Problem requirements — Write out the listing exactly as it is given.

── Collected material

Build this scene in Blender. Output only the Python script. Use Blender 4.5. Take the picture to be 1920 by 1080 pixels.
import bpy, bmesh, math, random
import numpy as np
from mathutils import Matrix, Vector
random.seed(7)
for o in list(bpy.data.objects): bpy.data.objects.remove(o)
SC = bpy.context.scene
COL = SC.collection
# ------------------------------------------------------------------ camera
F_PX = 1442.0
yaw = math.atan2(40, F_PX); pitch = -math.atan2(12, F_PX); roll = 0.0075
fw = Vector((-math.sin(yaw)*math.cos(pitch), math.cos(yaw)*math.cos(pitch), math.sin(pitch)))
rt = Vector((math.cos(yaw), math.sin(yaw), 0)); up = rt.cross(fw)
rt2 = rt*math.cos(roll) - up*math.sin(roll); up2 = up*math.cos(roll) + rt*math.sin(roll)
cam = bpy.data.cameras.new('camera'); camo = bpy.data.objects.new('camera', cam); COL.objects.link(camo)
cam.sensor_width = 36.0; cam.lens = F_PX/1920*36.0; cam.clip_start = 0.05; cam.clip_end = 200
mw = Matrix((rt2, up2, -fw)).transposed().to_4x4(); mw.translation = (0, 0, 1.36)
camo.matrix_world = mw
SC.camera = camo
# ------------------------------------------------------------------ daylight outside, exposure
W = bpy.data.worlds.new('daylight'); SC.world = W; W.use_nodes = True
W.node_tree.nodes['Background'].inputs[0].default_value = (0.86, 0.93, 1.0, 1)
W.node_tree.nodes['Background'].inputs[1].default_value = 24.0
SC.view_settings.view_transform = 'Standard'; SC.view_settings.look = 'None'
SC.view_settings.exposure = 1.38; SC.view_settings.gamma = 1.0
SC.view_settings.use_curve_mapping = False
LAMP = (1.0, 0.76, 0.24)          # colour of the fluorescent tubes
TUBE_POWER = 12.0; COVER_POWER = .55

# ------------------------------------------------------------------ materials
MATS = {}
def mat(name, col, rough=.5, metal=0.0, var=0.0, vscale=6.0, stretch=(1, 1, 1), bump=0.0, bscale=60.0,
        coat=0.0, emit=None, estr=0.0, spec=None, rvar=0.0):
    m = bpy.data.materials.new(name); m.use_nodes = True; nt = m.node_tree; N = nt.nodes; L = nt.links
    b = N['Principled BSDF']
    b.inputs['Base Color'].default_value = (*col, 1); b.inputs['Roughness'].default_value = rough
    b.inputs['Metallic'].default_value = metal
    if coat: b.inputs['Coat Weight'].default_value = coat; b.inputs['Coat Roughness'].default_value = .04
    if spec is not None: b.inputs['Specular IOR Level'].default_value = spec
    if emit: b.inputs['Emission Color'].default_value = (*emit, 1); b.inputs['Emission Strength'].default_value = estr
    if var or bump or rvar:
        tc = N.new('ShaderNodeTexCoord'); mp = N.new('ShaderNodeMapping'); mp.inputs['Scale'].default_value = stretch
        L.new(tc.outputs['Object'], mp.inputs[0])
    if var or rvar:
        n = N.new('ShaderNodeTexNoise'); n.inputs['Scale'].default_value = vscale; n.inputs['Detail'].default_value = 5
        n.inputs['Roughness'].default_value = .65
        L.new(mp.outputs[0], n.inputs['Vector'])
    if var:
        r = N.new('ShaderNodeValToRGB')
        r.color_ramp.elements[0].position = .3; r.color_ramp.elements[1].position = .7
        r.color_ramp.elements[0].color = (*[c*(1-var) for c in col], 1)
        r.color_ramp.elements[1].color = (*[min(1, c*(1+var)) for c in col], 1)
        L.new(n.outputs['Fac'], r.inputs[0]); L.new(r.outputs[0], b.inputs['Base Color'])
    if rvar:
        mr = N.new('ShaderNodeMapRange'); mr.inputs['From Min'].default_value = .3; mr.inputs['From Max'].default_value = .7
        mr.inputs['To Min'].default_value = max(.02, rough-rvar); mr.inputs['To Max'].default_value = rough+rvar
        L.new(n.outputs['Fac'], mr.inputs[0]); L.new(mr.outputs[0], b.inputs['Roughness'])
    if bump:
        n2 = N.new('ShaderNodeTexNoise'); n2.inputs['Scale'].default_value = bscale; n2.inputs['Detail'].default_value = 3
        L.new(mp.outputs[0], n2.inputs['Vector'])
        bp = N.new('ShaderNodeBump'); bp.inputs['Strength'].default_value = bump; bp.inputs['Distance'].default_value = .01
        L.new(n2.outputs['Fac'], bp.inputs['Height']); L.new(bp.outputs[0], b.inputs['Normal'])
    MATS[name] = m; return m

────

Response below —
Build this scene in Blender. Output only the Python script. Use Blender 4.5. Take the picture to be 1920 by 1080 pixels.
import bpy, bmesh, math, random
import numpy as np
from mathutils import Matrix, Vector
random.seed(7)
for o in list(bpy.data.objects): bpy.data.objects.remove(o)
SC = bpy.context.scene
COL = SC.collection
# ------------------------------------------------------------------ camera
F_PX = 1442.0
yaw = math.atan2(40, F_PX); pitch = -math.atan2(12, F_PX); roll = 0.0075
fw = Vector((-math.sin(yaw)*math.cos(pitch), math.cos(yaw)*math.cos(pitch), math.sin(pitch)))
rt = Vector((math.cos(yaw), math.sin(yaw), 0)); up = rt.cross(fw)
rt2 = rt*math.cos(roll) - up*math.sin(roll); up2 = up*math.cos(roll) + rt*math.sin(roll)
cam = bpy.data.cameras.new('camera'); camo = bpy.data.objects.new('camera', cam); COL.objects.link(camo)
cam.sensor_width = 36.0; cam.lens = F_PX/1920*36.0; cam.clip_start = 0.05; cam.clip_end = 200
mw = Matrix((rt2, up2, -fw)).transposed().to_4x4(); mw.translation = (0, 0, 1.36)
camo.matrix_world = mw
SC.camera = camo
# ------------------------------------------------------------------ daylight outside, exposure
W = bpy.data.worlds.new('daylight'); SC.world = W; W.use_nodes = True
W.node_tree.nodes['Background'].inputs[0].default_value = (0.86, 0.93, 1.0, 1)
W.node_tree.nodes['Background'].inputs[1].default_value = 24.0
SC.view_settings.view_transform = 'Standard'; SC.view_settings.look = 'None'
SC.view_settings.exposure = 1.38; SC.view_settings.gamma = 1.0
SC.view_settings.use_curve_mapping = False
LAMP = (1.0, 0.76, 0.24)          # colour of the fluorescent tubes
TUBE_POWER = 12.0; COVER_POWER = .55

# ------------------------------------------------------------------ materials
MATS = {}
def mat(name, col, rough=.5, metal=0.0, var=0.0, vscale=6.0, stretch=(1, 1, 1), bump=0.0, bscale=60.0,
        coat=0.0, emit=None, estr=0.0, spec=None, rvar=0.0):
    m = bpy.data.materials.new(name); m.use_nodes = True; nt = m.node_tree; N = nt.nodes; L = nt.links
    b = N['Principled BSDF']
    b.inputs['Base Color'].default_value = (*col, 1); b.inputs['Roughness'].default_value = rough
    b.inputs['Metallic'].default_value = metal
    if coat: b.inputs['Coat Weight'].default_value = coat; b.inputs['Coat Roughness'].default_value = .04
    if spec is not None: b.inputs['Specular IOR Level'].default_value = spec
    if emit: b.inputs['Emission Color'].default_value = (*emit, 1); b.inputs['Emission Strength'].default_value = estr
    if var or bump or rvar:
        tc = N.new('ShaderNodeTexCoord'); mp = N.new('ShaderNodeMapping'); mp.inputs['Scale'].default_value = stretch
        L.new(tc.outputs['Object'], mp.inputs[0])
    if var or rvar:
        n = N.new('ShaderNodeTexNoise'); n.inputs['Scale'].default_value = vscale; n.inputs['Detail'].default_value = 5
        n.inputs['Roughness'].default_value = .65
        L.new(mp.outputs[0], n.inputs['Vector'])
    if var:
        r = N.new('ShaderNodeValToRGB')
        r.color_ramp.elements[0].position = .3; r.color_ramp.elements[1].position = .7
        r.color_ramp.elements[0].color = (*[c*(1-var) for c in col], 1)
        r.color_ramp.elements[1].color = (*[min(1, c*(1+var)) for c in col], 1)
        L.new(n.outputs['Fac'], r.inputs[0]); L.new(r.outputs[0], b.inputs['Base Color'])
    if rvar:
        mr = N.new('ShaderNodeMapRange'); mr.inputs['From Min'].default_value = .3; mr.inputs['From Max'].default_value = .7
        mr.inputs['To Min'].default_value = max(.02, rough-rvar); mr.inputs['To Max'].default_value = rough+rvar
        L.new(n.outputs['Fac'], mr.inputs[0]); L.new(mr.outputs[0], b.inputs['Roughness'])
    if bump:
        n2 = N.new('ShaderNodeTexNoise'); n2.inputs['Scale'].default_value = bscale; n2.inputs['Detail'].default_value = 3
        L.new(mp.outputs[0], n2.inputs['Vector'])
        bp = N.new('ShaderNodeBump'); bp.inputs['Strength'].default_value = bump; bp.inputs['Distance'].default_value = .01
        L.new(n2.outputs['Fac'], bp.inputs['Height']); L.new(bp.outputs[0], b.inputs['Normal'])
    MATS[name] = m; return m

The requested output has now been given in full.